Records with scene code
----

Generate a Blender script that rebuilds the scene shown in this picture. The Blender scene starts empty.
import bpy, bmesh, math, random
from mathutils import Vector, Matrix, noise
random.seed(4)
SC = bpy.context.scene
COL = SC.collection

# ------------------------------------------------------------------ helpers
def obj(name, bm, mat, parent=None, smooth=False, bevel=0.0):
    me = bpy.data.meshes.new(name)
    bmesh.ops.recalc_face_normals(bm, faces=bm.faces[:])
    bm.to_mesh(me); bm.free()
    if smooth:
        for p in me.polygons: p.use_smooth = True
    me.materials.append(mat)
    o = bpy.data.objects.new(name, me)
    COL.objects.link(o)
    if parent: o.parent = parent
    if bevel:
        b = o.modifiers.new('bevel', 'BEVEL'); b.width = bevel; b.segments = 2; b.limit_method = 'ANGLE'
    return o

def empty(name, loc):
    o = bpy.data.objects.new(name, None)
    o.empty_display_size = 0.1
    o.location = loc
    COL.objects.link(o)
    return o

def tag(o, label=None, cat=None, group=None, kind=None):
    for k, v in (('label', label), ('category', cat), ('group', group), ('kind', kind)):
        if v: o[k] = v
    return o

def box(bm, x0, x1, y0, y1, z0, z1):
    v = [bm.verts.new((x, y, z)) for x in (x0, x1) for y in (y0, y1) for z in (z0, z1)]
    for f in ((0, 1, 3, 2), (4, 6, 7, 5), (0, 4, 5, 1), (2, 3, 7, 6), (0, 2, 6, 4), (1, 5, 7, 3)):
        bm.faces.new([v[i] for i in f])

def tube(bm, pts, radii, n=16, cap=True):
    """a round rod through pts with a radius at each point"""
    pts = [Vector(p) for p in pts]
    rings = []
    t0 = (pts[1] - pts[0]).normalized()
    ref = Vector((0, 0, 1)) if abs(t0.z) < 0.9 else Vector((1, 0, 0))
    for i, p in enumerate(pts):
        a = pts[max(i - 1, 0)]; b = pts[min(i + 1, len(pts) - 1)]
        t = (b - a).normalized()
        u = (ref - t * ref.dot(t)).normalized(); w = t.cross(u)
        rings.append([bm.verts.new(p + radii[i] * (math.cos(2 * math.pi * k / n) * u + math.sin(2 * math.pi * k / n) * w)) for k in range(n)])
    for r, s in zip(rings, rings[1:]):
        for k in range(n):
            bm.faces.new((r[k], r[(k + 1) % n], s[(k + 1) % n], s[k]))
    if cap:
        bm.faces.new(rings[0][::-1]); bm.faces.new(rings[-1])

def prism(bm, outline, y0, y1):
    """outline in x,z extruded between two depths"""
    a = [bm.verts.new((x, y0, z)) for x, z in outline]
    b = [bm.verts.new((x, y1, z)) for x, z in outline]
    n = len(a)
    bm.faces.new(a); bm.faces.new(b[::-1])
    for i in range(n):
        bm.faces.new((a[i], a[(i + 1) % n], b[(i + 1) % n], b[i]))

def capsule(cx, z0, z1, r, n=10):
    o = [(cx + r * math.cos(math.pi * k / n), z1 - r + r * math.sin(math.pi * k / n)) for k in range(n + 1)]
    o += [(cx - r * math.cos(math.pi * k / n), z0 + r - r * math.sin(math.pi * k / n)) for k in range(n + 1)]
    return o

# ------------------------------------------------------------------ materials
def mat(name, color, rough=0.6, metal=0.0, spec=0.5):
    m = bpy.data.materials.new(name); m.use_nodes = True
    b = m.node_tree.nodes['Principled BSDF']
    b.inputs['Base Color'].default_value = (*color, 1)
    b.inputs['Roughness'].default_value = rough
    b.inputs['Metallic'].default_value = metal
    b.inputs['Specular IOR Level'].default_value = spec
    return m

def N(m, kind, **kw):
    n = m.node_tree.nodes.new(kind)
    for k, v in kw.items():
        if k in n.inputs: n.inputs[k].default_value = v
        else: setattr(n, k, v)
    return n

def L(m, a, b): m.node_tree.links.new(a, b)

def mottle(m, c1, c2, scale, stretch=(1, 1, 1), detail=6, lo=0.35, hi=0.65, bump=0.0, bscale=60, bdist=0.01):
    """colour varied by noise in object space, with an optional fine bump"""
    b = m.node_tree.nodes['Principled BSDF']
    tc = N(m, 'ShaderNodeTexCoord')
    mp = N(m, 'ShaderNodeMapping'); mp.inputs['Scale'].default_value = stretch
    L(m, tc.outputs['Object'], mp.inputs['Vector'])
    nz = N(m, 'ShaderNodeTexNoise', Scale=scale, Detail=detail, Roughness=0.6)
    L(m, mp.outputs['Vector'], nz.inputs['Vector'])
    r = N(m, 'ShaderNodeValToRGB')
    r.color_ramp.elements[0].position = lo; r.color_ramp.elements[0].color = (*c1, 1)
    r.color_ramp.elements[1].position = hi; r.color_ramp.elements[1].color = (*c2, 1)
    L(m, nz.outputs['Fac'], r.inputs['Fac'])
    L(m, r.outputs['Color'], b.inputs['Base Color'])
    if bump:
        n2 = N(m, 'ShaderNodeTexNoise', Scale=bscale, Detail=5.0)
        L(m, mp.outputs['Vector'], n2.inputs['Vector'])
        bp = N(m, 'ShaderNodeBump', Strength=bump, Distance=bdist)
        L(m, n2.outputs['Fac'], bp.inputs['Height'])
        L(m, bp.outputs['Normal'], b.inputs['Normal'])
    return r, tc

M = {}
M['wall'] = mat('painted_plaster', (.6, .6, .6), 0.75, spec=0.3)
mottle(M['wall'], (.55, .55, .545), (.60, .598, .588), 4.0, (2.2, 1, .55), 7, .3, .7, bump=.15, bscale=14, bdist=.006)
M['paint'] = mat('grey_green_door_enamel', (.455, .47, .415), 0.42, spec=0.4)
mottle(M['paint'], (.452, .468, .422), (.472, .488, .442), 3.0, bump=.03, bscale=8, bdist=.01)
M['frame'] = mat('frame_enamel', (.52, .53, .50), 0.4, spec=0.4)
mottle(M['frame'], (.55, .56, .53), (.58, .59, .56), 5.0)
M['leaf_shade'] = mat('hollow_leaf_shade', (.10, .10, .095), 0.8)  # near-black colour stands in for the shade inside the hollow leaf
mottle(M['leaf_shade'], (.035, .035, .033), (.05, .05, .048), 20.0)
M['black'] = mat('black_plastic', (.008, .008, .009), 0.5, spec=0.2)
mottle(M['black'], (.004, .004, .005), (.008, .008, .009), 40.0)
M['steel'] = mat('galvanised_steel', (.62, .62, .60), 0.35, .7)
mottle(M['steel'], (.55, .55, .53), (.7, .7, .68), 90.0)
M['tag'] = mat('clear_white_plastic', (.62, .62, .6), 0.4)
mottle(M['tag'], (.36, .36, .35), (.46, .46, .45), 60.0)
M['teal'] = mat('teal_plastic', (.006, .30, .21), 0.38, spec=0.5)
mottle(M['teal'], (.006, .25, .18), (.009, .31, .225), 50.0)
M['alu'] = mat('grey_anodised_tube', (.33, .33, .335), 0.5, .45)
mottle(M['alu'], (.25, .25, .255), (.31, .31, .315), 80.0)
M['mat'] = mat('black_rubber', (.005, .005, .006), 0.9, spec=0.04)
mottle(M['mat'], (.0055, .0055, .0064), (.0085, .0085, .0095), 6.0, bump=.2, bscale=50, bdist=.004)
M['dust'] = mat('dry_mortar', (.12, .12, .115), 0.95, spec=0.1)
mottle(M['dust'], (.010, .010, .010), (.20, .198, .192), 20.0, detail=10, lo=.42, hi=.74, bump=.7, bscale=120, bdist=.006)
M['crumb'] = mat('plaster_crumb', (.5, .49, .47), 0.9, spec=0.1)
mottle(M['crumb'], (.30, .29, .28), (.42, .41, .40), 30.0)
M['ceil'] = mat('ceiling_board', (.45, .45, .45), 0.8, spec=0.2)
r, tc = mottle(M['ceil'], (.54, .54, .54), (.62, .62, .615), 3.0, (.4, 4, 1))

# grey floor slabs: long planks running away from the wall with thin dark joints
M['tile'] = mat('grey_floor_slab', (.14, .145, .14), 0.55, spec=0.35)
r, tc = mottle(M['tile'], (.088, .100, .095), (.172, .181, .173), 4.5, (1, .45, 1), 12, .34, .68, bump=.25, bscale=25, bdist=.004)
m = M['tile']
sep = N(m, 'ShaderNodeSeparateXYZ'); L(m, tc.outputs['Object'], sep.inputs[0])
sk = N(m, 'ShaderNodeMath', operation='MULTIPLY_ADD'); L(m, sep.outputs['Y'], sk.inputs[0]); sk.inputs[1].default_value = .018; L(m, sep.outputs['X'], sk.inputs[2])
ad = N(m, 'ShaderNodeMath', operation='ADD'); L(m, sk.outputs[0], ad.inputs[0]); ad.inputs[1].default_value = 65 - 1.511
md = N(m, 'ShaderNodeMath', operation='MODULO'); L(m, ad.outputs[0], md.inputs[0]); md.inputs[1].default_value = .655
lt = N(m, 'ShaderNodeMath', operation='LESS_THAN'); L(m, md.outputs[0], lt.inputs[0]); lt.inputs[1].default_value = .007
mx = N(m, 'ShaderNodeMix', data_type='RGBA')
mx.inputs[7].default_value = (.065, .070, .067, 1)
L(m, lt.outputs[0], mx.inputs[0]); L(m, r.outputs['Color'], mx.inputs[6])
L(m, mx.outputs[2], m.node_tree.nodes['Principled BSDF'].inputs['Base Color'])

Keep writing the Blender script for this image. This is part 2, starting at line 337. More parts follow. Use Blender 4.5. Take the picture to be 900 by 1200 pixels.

----

Stated exercise =
Please give an exact restatement of only the lines from the beginning of the material above to the line with "COL = SC.collection", inclusive.

Task output =
Generate a Blender script that rebuilds the scene shown in this picture. The Blender scene starts empty.
import bpy, bmesh, math, random
from mathutils import Vector, Matrix, noise
random.seed(4)
SC = bpy.context.scene
COL = SC.collection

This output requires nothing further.